* **WORK TO DO**: Within the records below, reproduce without change the lines from the line that has "struct('wall_cab_right', bm, 'paint_in')" through the line that has "struct('wall_cab_left', bm, 'paint_in')", and only those.
-- START INPUT ROWS --
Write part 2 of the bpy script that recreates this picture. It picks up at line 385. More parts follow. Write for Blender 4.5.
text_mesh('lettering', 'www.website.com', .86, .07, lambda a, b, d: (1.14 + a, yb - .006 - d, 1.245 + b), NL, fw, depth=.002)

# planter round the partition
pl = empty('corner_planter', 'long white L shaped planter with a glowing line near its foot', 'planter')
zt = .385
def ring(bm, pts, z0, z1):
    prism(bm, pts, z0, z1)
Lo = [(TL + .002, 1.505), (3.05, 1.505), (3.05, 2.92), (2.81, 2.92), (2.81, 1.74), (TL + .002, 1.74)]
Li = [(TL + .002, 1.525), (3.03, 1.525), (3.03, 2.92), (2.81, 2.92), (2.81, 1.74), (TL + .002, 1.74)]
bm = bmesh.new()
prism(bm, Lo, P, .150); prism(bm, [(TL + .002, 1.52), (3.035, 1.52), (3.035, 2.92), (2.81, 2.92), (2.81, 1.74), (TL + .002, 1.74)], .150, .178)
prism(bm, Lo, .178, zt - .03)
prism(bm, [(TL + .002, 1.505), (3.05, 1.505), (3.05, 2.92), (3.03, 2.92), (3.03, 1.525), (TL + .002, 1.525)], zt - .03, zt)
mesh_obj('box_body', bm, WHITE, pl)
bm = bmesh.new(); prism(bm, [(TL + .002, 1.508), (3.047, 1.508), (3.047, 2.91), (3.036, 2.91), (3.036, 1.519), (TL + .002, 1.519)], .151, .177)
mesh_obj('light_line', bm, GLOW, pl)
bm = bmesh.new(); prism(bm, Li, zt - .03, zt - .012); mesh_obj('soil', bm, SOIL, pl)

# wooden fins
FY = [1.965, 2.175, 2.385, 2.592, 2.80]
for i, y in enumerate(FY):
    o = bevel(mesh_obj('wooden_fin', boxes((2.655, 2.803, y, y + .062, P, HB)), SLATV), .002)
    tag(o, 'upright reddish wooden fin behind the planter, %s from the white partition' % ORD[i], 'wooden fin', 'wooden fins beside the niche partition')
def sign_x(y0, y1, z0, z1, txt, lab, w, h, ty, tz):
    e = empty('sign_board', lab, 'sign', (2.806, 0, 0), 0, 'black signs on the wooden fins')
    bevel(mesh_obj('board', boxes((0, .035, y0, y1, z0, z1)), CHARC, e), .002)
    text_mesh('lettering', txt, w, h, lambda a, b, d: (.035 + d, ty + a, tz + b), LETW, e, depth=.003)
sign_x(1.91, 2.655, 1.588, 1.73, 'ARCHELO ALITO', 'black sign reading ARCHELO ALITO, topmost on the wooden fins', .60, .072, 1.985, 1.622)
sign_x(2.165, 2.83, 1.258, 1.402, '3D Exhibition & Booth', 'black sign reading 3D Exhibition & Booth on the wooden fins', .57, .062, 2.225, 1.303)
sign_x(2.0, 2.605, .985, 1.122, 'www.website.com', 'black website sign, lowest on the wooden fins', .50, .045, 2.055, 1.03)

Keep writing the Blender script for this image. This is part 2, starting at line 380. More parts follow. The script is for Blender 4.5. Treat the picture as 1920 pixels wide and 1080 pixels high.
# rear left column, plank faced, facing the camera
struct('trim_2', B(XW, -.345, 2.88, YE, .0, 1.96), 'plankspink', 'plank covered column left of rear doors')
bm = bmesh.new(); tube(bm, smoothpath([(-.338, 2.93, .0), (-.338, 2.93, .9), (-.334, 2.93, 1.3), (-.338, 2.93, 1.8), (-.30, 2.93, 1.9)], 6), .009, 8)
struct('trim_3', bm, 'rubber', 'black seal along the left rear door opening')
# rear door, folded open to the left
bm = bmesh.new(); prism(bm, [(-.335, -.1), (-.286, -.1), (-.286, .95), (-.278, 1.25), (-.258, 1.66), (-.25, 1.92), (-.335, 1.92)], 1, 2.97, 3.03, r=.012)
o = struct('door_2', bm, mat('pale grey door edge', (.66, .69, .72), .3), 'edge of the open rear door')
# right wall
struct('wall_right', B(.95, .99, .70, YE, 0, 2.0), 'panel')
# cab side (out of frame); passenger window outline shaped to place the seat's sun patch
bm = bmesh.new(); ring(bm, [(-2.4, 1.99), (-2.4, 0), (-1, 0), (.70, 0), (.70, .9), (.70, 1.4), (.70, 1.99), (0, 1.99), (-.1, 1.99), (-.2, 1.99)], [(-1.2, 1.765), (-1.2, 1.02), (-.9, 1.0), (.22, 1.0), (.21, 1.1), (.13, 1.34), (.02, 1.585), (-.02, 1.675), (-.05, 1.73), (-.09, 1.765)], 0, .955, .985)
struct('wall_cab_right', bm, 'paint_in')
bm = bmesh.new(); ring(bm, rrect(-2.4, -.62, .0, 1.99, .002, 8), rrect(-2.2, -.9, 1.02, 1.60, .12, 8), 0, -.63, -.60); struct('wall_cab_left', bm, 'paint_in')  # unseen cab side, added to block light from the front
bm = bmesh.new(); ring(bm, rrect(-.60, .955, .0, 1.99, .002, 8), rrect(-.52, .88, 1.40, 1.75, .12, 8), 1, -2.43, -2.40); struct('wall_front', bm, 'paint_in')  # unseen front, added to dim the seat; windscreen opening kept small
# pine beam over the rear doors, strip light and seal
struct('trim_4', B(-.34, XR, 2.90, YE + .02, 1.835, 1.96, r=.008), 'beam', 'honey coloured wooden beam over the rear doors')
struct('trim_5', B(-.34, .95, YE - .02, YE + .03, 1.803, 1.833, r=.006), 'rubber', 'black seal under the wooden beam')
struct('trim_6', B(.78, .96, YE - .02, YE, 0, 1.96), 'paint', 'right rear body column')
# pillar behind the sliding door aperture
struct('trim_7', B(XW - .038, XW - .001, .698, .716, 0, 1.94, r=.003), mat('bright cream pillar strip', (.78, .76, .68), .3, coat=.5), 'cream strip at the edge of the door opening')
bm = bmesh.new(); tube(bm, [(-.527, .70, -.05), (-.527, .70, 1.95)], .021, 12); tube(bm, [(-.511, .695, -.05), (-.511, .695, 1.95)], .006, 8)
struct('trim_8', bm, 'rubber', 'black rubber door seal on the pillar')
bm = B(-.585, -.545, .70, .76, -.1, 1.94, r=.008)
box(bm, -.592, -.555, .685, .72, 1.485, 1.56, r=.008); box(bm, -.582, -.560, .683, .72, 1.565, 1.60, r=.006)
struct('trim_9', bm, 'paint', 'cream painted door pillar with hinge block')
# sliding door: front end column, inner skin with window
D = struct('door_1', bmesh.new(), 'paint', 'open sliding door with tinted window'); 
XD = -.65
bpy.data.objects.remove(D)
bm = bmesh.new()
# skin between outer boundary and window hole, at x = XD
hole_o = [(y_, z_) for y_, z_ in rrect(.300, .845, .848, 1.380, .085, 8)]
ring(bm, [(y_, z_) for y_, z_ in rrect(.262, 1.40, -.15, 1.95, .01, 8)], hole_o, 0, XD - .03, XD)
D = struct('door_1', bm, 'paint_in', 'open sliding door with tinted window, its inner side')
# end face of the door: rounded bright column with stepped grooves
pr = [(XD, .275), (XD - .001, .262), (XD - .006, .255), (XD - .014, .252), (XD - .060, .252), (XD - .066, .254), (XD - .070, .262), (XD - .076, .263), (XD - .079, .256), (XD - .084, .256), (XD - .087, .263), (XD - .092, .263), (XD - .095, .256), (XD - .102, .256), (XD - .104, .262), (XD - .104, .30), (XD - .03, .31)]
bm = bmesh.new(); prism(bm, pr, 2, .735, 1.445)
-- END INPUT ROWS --
* **THE SOLUTION**:
struct('wall_cab_right', bm, 'paint_in')
bm = bmesh.new(); ring(bm, rrect(-2.4, -.62, .0, 1.99, .002, 8), rrect(-2.2, -.9, 1.02, 1.60, .12, 8), 0, -.63, -.60); struct('wall_cab_left', bm, 'paint_in')  # unseen cab side, added to block light from the front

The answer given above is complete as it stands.